Chapter 1. Introduction to business systems management 11
Filtering is a powerful feature for building a BSV by providing ad-hoc selection
criteria, such as object type, name, and alert state. This enables the command
center staff to quickly create a custom view to closely monitor a collection of
objects showing recent trouble conditions. Filtering also allows representations of
the same object contained in different BSVs to filter events differently, therefore
allowing you to be notified only on events that pertain to you.

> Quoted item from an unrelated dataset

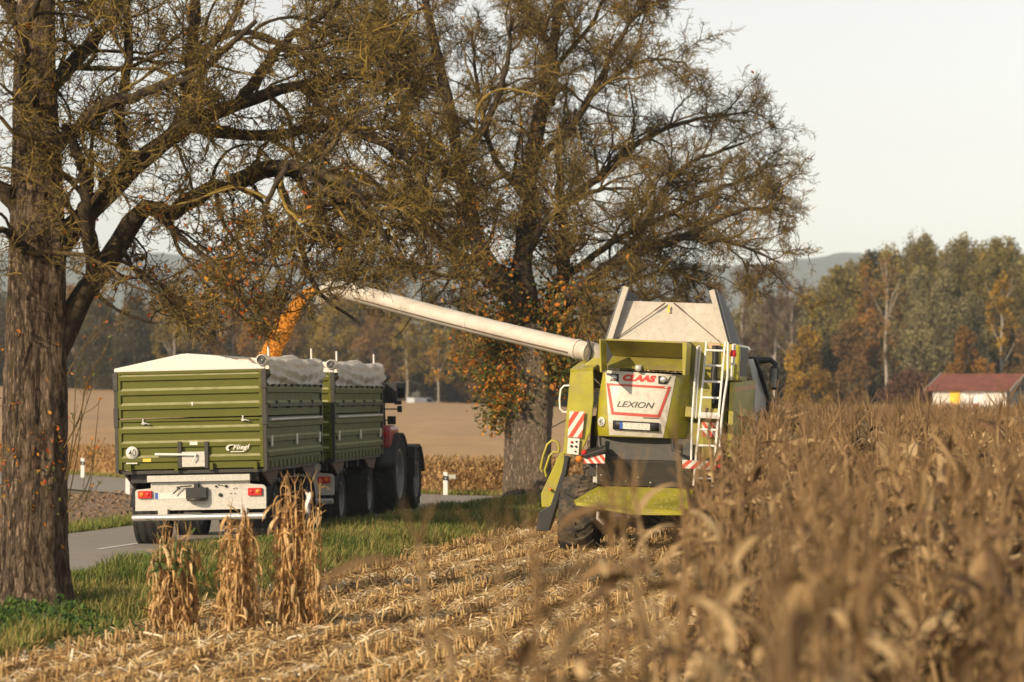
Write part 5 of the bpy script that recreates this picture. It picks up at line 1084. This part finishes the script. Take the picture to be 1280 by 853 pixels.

IBM Tivoli Business Systems Manager monitors resources for state changes and
the performance characteristics that reflect their availability. These resources are
represented by IBM Tivoli Business Systems Manager objects in the SQL
database. Actions on an object, such as an alert notification and the propagation
of that alert up and down a view, result from events. Events may be exceptions
associated with an object or a state change of that object. Exceptions occur
when the counters that measure performance thresholds are exceeded. An
example of an exception could be unacceptable response time associated with a
CICS transaction. Another example of an event could be the receipt of a console
message that a batch job terminated abnormally. This would cause a state
change to occur and would result in an event. As events occur within the
monitored environment, they are collected and recorded by IBM Tivoli Business
Systems Manager, and are displayed by tagging an alert icon on the offending
object’s icon.
Propagation leverages the object-orientated implementation inherent within the
IBM Tivoli Business Systems Manager environment and continuously
disseminates events throughout the object hierarchy. Propagation escalates
alerts up the hierarchy based on the severity of events and the volume and rate
at which they occur. Exceptions, console messages, and other events are
assigned priorities for each object. When an object receives an event, the events
priority is examined and compared against tolerance rates set for that object. If a
threshold is exceeded, an alert occurs on that object and sends an event to its
parent object on the hierarchy. This, in turn, can cause another event to occur
and another alert to be sent further up the hierarchy. In addition to controls that
adjust rates for incoming performance exceptions, each object on the hierarchy
includes controls for events arriving from the child objects below it.
Figure 1-3 on page 12 shows an alert occurring on the DB2 subsystem D7Q2
object under the SC69 system. The event is propagated up the hierarchy to the
Enterprise level. The propagation also takes place on the Business System View
of the object that affects the ITSO RESOURCES object.